“Perlu ada persiapan khusus, terutama yang berkaitan dengan industri kecil,” kata Pelaksana Tugas Kepala Dinas Perindustrian Perdagangan dan Penanaman Modal Kota Surakarta, Joko Pangarso. Ia mencontohkan industri batik yang menjadi andalan Surakarta memiliki ketergantungan dengan bahan bakar minyak, khususnya untuk proses mencanting.
Karena itu pihaknya akan melakukan kerjasama dengan para peneliti di Universitas Sebelas Maret Surakarta untuk mendesain kompor gas bagi industri ini. “Sebab kompornya memiliki spesifikasi khusus,” ucap Pangarso.
Berkaitan dengan hal tersebut, Ketua Paguyuban Kampung Wisata Batik Kauman, Gunawan Setyawan menyatakan kesiapan untuk beralih energi jika memang program konversi mulai dijalankan. “Toh dalam perjalanan industri batik kita juga kerap kali melakukan pengalihan bahan bakar,” tutur Gunawan.
Ia membenarkan jika para perajin batik, khususnya batik tulis, membutuhkan kompor berspesifikasi khusus yang digunakan untuk mengencerkan lilin atau malam dalam proses mencanting.
“Kompornya tidak membutuhkan nyala yang besar namun stabil,” kata Gunawan.
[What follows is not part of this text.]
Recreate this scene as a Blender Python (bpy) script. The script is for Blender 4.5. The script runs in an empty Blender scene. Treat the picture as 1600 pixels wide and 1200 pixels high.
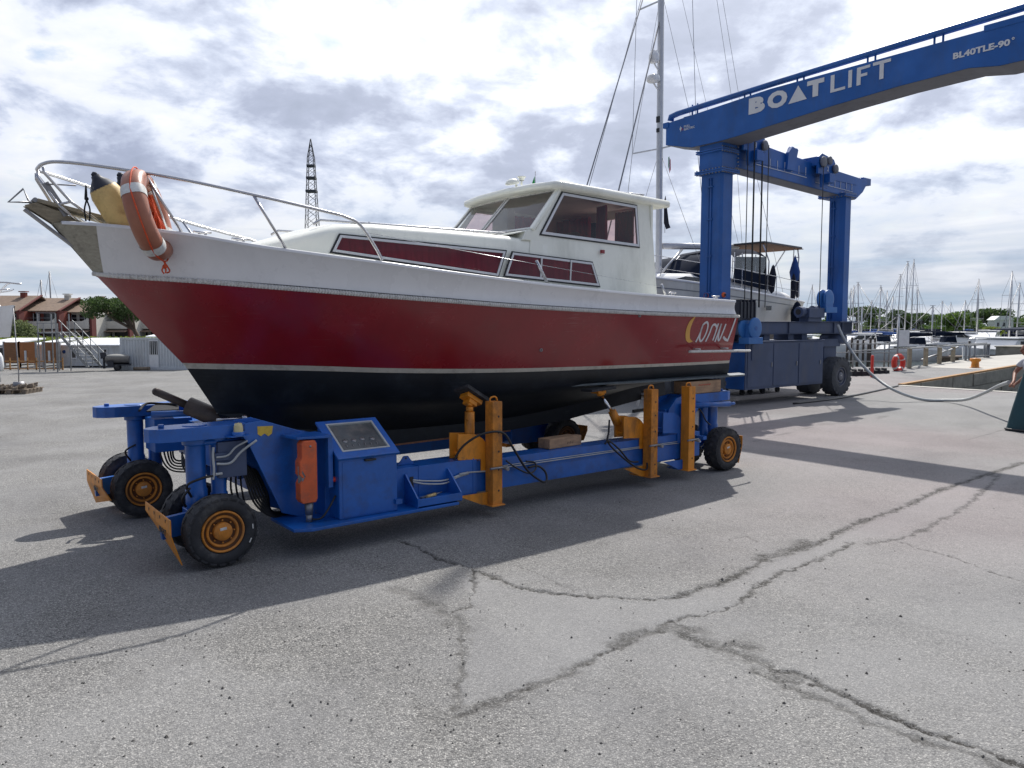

Sedangkan untuk proses pencelupan, para perajin telah banyak justru beralih ke kayu bakar. “Karena minyak tanah sulit untuk didapatkan,” tutur Gunawan, menambahkan.
Gunawan berharap dengan pemakaian gas elpiji hasil produksi akan lebih sempurna jika dibanding dengan menggunakan minyak tanah. “Karena gas elpiji lebih bersih dan cepat panas,” ucap dia.
Namun dirinya juga berharap setelah jalannya program konversi tersebut jangan sampai gas menghilang dari pasaran. “Seperti saat ini misalnya, konversi belum berjalan tapi minyak sudah langka,” katanya.